Dubai’s real estate market is moving away from the speculation-led dynamics that characterized 2014’s high, toward a more regulated, capital-driven environment in 2026.
According to new data from Dubai-based real estate advisory VVS Estate, strategic capital now drives approximately 40% of the city’s real estate market. This shift, based on the firm’s proprietary data, including customer insights, sales trends, and market analysis, is reshaping how risk, liquidity, and long-term value are evaluated across the market.
“While property cycles are often described in terms of volatility and momentum, Dubai’s current evolution is structural in nature, shaped by regulatory depth, improved transparency, and increasingly disciplined capital participation,” said Valentina Rusu, Founder of VVS Estate.
This trend is further highlighted in Savills Middle East’s Dubai Residential Market Report 2025, which highlights a notable change in transaction composition. According to data, the proportion of residential transactions priced above AED 5 million (USD 1.36 million) has risen to 9%, reflecting sustained appetite for higher-value residential assets.
VVS Estate believes growth at the top end of the market typically indicates strategic capital deployment rather than short-term speculative activity, reinforcing the market’s transition toward long-term investment behavior.
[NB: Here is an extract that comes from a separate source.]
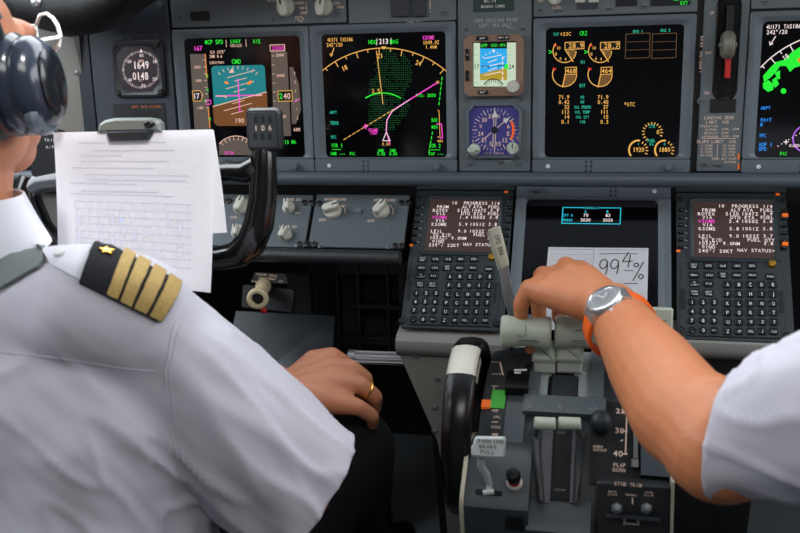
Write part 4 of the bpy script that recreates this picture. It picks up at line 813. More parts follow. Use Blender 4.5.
for s, x, y in (('PARKING', 490.5, 441.5), ('BRAKE', 488, 446.7), ('PULL', 487.5, 452)): kk.tx(DPAINT, s, x, y, 3.8, cw=3.7)
kk.build(tb, 'legend')
# parking light
fr = Fr(fbx.hit(514.5, 484, 0), (1, 0, 0), (0, .91, .414)); t3 = thing('warning_lamp', 'red-lensed warning lamp on a white collar, right of the parking brake', 'lamp', fr.M); k_ = fr.k(514, 480)
MB().lathe([(8 * k_, 0), (8.5 * k_, .003), (7.5 * k_, .006), (6 * k_, .007)], n=20).build('collar', mat('lamp_collar', (206, 200, 192), .5), t3)
MB().lathe([(6.3 * k_, .006), (6.6 * k_, .014), (6.4 * k_, .015)], n=20).build('red_lens', REDLENS, t3)
MB().lathe([(7.2 * k_, .014), (7.4 * k_, .022), (6.2 * k_, .025), (2 * k_, .0255)], n=20).build('lamp_cap', BLACKG, t3)
# stab trim panel
fst = Fr(P(632, 508, .905), (1, 0, 0), (0, .42, .91)); t4 = thing('trim_switch_panel', 'black panel lettered for stabiliser trim with two toggle switches', 'switch panel', fst.M)
q0, q1 = fst.uv(596, 481), fst.uv(669, 560)
MB().rect(q0[0], q0[1], q1[0], q1[1], -.05, 0, .004, .002).build('panel_box', mat('trim_panel_black', (34, 37, 40), .5), t4)
MB().rect(q1[0], q1[1], q1[0] + .003, q0[1] + .005, -.05, .001, 0, .0005).build('edge_strip', MATS['cream_edge'], t4)
kk = Marks(fst, .0004); kk.tx(PAINT, 'STAB TRIM', 628, 484.5, 4, cw=3.1).tx(PAINT, 'MAIN', 612.5, 491.5, 2, cw=2).tx(PAINT, 'ELECT', 612.5, 494.5, 2, cw=2).tx(PAINT, 'NORMAL', 631.5, 495, 2, cw=2).tx(PAINT, 'AUTO', 649, 492.5, 2, cw=2).tx(PAINT, 'PILOT', 649, 495.5, 2, cw=2).ln(PAINT, [(632.5, 498), (632.5, 504)], 1.2).tx(PAINT, 'CUTOUT', 632, 524, 2, cw=2); kk.build(t4, 'legend')
for px in (617, 646.5):
    x, y = fst.uv(px, 508); k_ = fst.k(px, 508)
    b = MB().lathe([(6 * k_, 0), (6 * k_, .003), (4.4 * k_, .0035), (4.4 * k_, .006), (3 * k_, .0065)], (x, y, 0), n=6).build('switch_collar', ALU, t4)
    MB().tube([(x, y, .004), (x, y + .004, .014), (x, y + .006, .019), (x, y + .0065, .0215)], [.0022, .0028, .0036, .002], 12).build('toggle', STEEL, b)
MB().rect(*fst.uv(606, 513), *fst.uv(660, 517.5), 0, .010, .003, .001).build('guard_bar', mat('guard_grey', (54, 58, 62), .4), t4)
for px in (624.5, 638): MB().rect(*fst.uv(px - 1.2, 516), *fst.uv(px + 1.2, 524), 0, .005, .0006).build('guard_post', ALU, t4)
# trim wheel
cw_ = P(469, 425, 1.045); RW = .1; t5 = thing('trim_wheel', 'large black stabiliser trim wheel with white rim mark, left of the control stand', 'wheel', Matrix.Translation(cw_))
hw_ = .0158
prf = [(.02, -hw_ * .4), (RW * .78, -hw_ * .5), (RW * .86, -hw_ * .95), (RW * .95, -hw_), (RW * .985, -hw_ * .75), (RW, -hw_ * .2), (RW, hw_ * .2), (RW * .985, hw_ * .75), (RW * .95, hw_), (RW * .86, hw_ * .95), (RW * .78, hw_ * .5), (.02, hw_ * .4)]
MB().lathe(prf[1:-1], (0, 0, 0), (1, 0, 0), 72, cap=False).build('wheel_rim', BLACKG, t5, ang=50)
MB().lathe([(RW * .80, -hw_ * .5), (RW * .84, -hw_ * .3), (RW * .84, hw_ * .3), (RW * .80, hw_ * .5)], (0, 0, 0), (1, 0, 0), 60).build('wheel_disc', BLACKM, t5)
u_, v_ = V((0, .4726, .8809)), V((0, -.8809, .4726)); g = MB(); rs = []
for i in range(13):
    ph = math.radians(21 + 27 * i / 12); d_ = u_ * math.cos(ph) + v_ * math.sin(ph)
    rs.append([d_ * (r_ + .0008) + V((x_, 0, 0)) for r_, x_ in [(RW * .80, -hw_ * 1.0)] + prf[2:-2] + [(RW * .80, hw_ * 1.02)]])
g.loft(rs, closed=False, cap0=False, cap1=False).build('rim_mark', mat('rim_mark_white', (226, 222, 208), .35), t5, ang=60)
MB().lathe([(.03, -hw_ * .3), (.03, hw_ * .9), (.012, hw_ * 1.1), (.012, .03)], (0, 0, 0), (1, 0, 0), 28).build('hub', BLACKM, t5)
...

This up-market trend is supported by capital-flow data. According to JLL, investor-led activity continues to dominate Dubai’s residential sector. JLL’s Middle East and Africa Market Review and Outlook 2025 shows that off-plan transactions, widely viewed as a proxy for strategic capital allocation, account for over 60% of total residential transaction value, equivalent to approximately AED 223 billion (USD 60.72 billion).
Taken together, Savills’ pricing data and JLL’s capital-flow analysis point to a market increasingly shaped by deliberate allocation decisions rather than momentum-driven participation.
Insights from Property Finder further show that premium and branded residences now represent a growing share of overall transactions. With a higher proportion of deals occurring above AED 2,500 (USD 681) per sq ft, citywide averages have naturally moved higher.
“This is not inflation,” said Rusu. “It reflects a segmentation shift. Comparing today’s market directly with 2014 without adjusting for product mix oversimplifies the analysis.”
Dubai reached its previous market peak in September 2014. A decade later, prices have not only recovered but surpassed those levels.
According to the Dynamic Price Index published by Property Monitor, average apartment prices reached approximately AED 1,484 (USD 404) per sq ft in early 2025, more than 20% above the 2014 high, before exceeding AED 1,600 (USD 436) per sq ft by mid-2025.
However, VVS Estate notes that price recovery alone does not define market quality. “In 2014, growth was largely momentum-driven,” Rusu explained. “Today, performance is supported by regulatory reinforcement, escrow discipline, standardized registration, and improved execution transparency. The difference is structural.”
One of the most consequential changes since the previous cycle has been the strengthening of regulatory frameworks under the oversight of the Dubai Land Department.
Contract registration now operates within defined timelines through centralized systems, while escrow accounts follow milestone-based release mechanisms aligned with construction progress. These measures do not eliminate market risk, but they significantly reduce procedural uncertainty and execution risk.
“This regulatory depth has materially reshaped Dubai’s risk profile and increased its appeal to institutional and long-horizon capital,” Rusu said.
Market depth further reinforces this transition. Data from DXB Interact shows sustained secondary-market liquidity across prime communities, even at elevated price points, which is a hallmark of mature property markets.
Investor behavior increasingly reflects disciplined capital allocation, with buyers focusing on net yields after service charges, resale comparables, supply-pipeline concentration, and developer delivery consistency.
“Speculative markets depend on entry enthusiasm,” Rusu noted. “Structured markets depend on exit depth.”
According to VVS Estate, the most significant change underway in Dubai’s property market is behavioral rather than price-driven. Participation is shifting from excitement-led entry to allocation-driven decision-making, where capital is deployed strategically rather than reactively.
Investors are increasingly viewing Dubai as a structured capital environment, defined by regulatory clarity, liquidity depth, and global positioning, rather than a purely high-growth trade. That shift may be quiet, but it is what underpins durability.